UNION Finance Minister Nirmala Sitharaman’s booster dose that included a reversal of some of her budgetary proposals has come just when industrialists were beginning to despair and the stock market was tanking. In one fell swoop, the minister covered all three sectors in distress — housing and real estate, automotive industry and NBFCs (non-banking financial companies), besides addressing fears of ‘tax terrorism’ in the industry at large and of liquidity crunch among the medium and small industries. The Friday bonanza is not the end of the story as far as addressing the economic slowdown is concerned. Sitharaman has said she will come out with more corrective measures in the next two weeks. As outspoken industrialist Anand Mahindra said, the pronouncements were strong evidence of a listening capacity and the humility to do course correction.
In particular, Sitharaman has shown the pugnacity to learn from the adverse effects of her budgetary announcements and withdraw the tax surcharge on foreign portfolio investors that had led to a flight of capital. Her withdrawal of the angel tax as well as the higher surcharge on capital gains also showed her preference to walk back rather than persist with a wrong option. She also assuaged the apprehensions of the industry after the suicide by Cafe Coffee Day owner VG Siddhartha. She declared that from October 1, I-T notices will be generated only by a centralised computer system and that there will be ‘faceless’ scrutiny of I-T returns from Dasehra.

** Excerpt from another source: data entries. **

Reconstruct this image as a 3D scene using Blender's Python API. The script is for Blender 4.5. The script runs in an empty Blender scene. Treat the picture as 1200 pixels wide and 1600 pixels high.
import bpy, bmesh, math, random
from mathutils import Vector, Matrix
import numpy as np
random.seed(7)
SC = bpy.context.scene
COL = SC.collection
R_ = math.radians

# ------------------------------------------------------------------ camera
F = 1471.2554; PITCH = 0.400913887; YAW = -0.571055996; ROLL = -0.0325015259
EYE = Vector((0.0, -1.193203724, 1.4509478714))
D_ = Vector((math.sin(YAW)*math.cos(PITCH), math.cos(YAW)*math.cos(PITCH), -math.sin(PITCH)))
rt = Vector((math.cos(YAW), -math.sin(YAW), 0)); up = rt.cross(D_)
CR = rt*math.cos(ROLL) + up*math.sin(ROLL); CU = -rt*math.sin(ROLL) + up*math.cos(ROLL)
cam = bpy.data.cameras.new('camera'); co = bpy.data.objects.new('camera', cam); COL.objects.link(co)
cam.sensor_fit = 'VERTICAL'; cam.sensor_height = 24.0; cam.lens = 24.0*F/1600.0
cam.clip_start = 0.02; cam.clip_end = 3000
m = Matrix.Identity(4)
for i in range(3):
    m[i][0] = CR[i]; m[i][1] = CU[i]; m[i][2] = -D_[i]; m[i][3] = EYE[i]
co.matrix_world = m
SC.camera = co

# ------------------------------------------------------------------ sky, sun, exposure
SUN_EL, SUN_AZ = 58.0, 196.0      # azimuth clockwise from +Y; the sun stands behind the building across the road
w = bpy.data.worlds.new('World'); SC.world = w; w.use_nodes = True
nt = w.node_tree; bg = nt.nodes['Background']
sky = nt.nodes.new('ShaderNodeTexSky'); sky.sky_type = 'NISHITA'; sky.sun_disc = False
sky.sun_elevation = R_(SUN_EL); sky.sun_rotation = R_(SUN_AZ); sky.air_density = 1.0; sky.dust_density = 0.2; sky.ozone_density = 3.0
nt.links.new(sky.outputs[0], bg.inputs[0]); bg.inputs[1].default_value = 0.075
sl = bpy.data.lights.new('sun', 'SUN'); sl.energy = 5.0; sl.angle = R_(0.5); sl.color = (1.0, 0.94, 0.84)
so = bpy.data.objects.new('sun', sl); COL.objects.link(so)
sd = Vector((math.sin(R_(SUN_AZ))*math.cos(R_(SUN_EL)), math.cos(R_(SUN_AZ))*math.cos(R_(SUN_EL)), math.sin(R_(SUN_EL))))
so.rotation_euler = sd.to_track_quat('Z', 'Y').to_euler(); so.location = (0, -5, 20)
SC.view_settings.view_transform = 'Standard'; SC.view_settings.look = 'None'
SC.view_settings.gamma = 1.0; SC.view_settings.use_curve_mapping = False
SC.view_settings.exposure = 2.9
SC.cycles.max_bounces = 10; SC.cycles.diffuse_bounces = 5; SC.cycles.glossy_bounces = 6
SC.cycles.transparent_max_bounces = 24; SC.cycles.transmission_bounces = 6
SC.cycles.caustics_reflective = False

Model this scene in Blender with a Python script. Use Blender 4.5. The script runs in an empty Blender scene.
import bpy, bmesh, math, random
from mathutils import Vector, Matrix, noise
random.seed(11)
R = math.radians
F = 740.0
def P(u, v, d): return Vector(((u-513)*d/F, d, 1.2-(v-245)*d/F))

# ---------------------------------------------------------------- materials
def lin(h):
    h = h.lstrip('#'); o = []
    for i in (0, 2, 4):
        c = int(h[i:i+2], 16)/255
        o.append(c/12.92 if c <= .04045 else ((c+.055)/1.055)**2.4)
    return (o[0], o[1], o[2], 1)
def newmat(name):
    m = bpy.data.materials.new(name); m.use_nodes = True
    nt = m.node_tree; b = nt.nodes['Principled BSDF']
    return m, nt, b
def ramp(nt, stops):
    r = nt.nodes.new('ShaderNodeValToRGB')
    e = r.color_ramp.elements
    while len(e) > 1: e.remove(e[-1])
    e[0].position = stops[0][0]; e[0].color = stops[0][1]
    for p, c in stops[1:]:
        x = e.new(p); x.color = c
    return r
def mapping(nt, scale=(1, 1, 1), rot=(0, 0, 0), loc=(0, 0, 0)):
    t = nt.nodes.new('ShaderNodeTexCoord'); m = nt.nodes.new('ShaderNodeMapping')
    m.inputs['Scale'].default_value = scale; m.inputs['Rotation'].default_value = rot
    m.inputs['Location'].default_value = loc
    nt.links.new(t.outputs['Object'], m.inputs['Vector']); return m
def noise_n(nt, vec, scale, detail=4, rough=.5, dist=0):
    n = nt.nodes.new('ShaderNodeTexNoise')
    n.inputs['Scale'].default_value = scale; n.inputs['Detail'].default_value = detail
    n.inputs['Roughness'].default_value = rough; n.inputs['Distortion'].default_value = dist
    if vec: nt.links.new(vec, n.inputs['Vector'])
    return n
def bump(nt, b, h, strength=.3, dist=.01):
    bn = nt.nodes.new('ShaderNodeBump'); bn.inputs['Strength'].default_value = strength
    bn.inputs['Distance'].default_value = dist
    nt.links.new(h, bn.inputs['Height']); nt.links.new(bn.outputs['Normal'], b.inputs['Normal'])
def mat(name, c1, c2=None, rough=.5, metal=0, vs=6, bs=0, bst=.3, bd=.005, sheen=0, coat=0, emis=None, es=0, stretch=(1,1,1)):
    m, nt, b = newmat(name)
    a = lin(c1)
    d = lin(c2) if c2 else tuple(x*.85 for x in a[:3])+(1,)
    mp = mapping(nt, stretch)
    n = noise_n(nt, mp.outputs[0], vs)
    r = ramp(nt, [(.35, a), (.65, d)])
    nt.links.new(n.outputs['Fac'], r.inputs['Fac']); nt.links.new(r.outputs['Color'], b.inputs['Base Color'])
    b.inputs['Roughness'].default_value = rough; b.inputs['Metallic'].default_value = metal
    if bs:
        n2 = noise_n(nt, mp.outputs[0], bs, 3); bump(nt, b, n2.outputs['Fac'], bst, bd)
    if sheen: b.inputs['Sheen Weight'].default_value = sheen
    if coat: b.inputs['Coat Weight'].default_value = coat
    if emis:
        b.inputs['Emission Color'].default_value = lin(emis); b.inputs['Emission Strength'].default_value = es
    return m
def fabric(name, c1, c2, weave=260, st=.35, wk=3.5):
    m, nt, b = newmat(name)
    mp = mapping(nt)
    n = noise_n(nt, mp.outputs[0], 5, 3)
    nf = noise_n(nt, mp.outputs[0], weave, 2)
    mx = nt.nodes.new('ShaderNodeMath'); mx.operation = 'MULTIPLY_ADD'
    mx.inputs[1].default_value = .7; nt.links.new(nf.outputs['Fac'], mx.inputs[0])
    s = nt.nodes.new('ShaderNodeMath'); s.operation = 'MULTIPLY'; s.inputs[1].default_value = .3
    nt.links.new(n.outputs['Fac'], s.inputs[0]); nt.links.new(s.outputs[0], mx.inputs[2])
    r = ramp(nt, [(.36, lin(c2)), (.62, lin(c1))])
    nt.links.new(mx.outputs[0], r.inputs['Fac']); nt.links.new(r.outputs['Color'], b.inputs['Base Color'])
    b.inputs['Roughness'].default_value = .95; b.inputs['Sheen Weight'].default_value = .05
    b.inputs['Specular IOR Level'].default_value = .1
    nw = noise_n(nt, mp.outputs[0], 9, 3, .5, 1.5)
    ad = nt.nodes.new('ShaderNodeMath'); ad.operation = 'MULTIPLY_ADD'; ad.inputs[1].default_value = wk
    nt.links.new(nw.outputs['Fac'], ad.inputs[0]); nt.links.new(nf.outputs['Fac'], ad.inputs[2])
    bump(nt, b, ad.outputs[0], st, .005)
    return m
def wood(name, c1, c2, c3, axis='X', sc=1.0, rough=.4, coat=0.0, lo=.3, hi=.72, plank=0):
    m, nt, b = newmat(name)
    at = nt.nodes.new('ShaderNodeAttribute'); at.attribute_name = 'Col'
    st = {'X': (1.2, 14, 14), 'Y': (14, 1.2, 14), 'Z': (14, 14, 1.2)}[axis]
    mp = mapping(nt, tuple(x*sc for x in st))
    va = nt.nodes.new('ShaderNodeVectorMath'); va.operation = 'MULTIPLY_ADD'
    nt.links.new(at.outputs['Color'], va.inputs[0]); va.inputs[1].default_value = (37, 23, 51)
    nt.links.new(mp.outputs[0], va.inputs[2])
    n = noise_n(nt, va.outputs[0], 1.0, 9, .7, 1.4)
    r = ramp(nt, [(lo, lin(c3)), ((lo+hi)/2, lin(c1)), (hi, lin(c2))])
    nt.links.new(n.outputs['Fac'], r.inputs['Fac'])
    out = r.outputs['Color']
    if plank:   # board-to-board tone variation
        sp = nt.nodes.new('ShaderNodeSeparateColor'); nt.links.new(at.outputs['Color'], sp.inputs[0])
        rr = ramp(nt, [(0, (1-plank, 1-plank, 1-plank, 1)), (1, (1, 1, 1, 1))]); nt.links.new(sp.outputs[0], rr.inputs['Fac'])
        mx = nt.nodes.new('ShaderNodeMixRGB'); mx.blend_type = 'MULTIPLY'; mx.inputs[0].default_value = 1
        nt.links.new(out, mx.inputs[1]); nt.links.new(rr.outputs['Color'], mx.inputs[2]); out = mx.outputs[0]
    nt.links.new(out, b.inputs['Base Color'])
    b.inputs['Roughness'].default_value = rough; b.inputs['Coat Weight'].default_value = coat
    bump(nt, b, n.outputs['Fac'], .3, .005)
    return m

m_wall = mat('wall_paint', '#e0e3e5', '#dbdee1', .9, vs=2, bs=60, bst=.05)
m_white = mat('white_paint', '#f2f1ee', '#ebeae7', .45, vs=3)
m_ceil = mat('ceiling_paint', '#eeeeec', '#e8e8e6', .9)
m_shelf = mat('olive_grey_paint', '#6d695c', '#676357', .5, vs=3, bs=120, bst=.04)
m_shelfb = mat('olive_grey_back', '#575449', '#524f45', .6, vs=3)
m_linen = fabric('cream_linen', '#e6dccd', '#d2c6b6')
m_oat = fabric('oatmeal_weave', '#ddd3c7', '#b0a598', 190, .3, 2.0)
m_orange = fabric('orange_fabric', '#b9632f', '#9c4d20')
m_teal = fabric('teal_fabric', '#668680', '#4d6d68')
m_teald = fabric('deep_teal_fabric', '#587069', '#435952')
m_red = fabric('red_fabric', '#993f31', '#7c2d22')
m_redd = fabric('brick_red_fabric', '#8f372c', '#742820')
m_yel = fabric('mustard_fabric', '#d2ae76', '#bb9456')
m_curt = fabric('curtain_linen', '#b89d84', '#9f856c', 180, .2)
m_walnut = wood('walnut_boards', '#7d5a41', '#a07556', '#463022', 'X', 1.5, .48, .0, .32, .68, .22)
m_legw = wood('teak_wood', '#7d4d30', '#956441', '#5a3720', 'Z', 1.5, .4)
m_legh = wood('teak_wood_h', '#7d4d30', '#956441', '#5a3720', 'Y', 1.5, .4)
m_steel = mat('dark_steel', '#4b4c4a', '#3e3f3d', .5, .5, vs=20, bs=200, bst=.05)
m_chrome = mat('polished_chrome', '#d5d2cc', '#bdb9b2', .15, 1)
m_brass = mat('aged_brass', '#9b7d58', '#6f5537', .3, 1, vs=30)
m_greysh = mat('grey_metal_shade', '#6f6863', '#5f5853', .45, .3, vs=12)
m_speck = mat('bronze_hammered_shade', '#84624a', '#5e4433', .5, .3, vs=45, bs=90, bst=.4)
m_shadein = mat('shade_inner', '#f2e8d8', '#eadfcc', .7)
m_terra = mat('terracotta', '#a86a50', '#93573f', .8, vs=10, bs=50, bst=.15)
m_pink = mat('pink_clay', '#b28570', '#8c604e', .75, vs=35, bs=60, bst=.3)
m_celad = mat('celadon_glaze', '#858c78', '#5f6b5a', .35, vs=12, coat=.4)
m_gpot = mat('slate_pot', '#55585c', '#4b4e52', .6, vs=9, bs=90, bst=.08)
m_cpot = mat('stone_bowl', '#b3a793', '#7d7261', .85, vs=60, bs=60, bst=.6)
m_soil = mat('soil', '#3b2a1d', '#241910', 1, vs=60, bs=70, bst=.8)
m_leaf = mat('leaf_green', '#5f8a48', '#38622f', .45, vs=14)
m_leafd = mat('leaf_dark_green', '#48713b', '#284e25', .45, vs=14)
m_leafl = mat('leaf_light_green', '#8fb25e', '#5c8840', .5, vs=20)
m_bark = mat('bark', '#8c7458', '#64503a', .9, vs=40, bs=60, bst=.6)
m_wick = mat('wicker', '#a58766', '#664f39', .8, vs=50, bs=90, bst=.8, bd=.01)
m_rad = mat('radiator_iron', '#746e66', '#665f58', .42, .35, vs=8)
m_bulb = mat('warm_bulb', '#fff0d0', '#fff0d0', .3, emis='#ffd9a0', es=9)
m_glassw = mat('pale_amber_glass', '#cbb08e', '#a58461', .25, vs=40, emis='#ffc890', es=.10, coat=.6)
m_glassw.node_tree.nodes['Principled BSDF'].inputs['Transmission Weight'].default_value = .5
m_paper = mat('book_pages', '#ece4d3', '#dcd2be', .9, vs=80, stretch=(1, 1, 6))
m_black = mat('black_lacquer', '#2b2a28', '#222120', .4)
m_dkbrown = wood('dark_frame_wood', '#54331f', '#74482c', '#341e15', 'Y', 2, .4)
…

However, challenges remain. Officials have been unable to quantify the aggregate revenue loss from the reversal of budgetary proposals, the permission to government departments to exchange their old cars for new ones and the doubling of permissible depreciation to 30 per cent. There is no clarity on how this revenue loss will be recouped or how
Rs 100 lakh crore will be raised over five years for the infrastructure sector. Other fiscal strains include the inevitably higher commitment on security. But the ability to take remedial steps should stand Sitharaman in good stead at a time when even global cues are turning unfavourable.